Getty sued for US$1 billion after US$120 demand to photographer

Article  \  26 Aug 2016

The photo agency Getty Images has been sued for more than US$1 billion after demanding a photographer pay compensation for 'infringing' the copyright in her own work.

Photographer Carol Highsmith, who has made many thousands of her photographs available to the public through the US Library of Congress collections, says Getty is infringing her copyright by selling her photographs and charging others for their use. Highsmith learned what Getty was doing when she received a letter from a Getty-affiliated company demanding she pay US$120 in compensation for using one of her own photographs on a website for her non-profit group, the This is America! Foundation.

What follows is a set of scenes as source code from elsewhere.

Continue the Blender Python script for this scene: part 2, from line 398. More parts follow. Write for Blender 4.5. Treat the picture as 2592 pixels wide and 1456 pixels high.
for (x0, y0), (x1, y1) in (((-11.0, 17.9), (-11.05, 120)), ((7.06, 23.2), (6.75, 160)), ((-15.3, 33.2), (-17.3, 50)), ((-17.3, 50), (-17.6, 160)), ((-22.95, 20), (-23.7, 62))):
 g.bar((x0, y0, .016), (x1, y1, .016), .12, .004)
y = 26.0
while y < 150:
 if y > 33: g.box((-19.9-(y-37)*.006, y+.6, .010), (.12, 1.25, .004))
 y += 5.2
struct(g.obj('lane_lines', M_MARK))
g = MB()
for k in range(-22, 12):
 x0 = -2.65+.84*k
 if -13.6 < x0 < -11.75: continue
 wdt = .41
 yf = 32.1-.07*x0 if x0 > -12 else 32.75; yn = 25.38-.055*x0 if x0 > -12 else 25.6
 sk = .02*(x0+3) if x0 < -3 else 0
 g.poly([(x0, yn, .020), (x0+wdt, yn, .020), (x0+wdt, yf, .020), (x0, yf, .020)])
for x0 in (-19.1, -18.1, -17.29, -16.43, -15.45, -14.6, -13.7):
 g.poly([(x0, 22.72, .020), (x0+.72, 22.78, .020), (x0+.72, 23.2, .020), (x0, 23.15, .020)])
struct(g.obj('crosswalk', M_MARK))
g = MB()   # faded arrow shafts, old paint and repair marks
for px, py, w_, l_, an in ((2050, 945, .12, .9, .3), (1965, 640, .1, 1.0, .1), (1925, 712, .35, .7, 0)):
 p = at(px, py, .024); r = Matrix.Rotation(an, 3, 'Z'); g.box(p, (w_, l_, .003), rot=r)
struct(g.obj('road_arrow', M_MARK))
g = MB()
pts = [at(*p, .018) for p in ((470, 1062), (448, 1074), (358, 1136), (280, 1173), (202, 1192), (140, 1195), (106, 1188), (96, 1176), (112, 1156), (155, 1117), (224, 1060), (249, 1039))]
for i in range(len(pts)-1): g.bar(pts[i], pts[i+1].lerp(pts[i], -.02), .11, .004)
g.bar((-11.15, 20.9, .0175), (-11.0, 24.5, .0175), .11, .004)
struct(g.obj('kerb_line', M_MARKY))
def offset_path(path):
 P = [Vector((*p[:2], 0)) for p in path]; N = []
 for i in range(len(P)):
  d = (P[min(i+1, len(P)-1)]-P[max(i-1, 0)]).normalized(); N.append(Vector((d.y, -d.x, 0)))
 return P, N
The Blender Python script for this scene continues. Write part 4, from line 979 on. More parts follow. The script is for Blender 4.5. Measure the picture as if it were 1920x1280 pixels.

Highsmith claims Getty has not only unlawfully charged licence fees for the use of her photographs, but has held itself out as the copyright owner, including by falsely applying watermarks to her images. Although Highsmith makes her photographs available for public use, she says she never relinquished any ownership in their copyright.

Highsmith is claiming US$468 million in damages, and her lawyers argue the award should be tripled because Getty was on the losing side of another copyright judgment within the last three years. In 2013 a jury found Getty had wilfully infringed photos taken in the aftermath of the 2010 Haiti earthquake.

Getty Images is a US-based stock photo agency with an archive of more than 80 million still images. It has said in a statement it believes Highsmith's complaint is based on 'a number of misconceptions' which it hopes to rectify with her. 'If that is not possible, we will defend ourselves vigorously'.

It seems likely Getty will attempt to settle the matter with Highsmith. If the case does go to Court it could have interesting implications for how agencies like Getty treat photos they perceive to be in the public domain.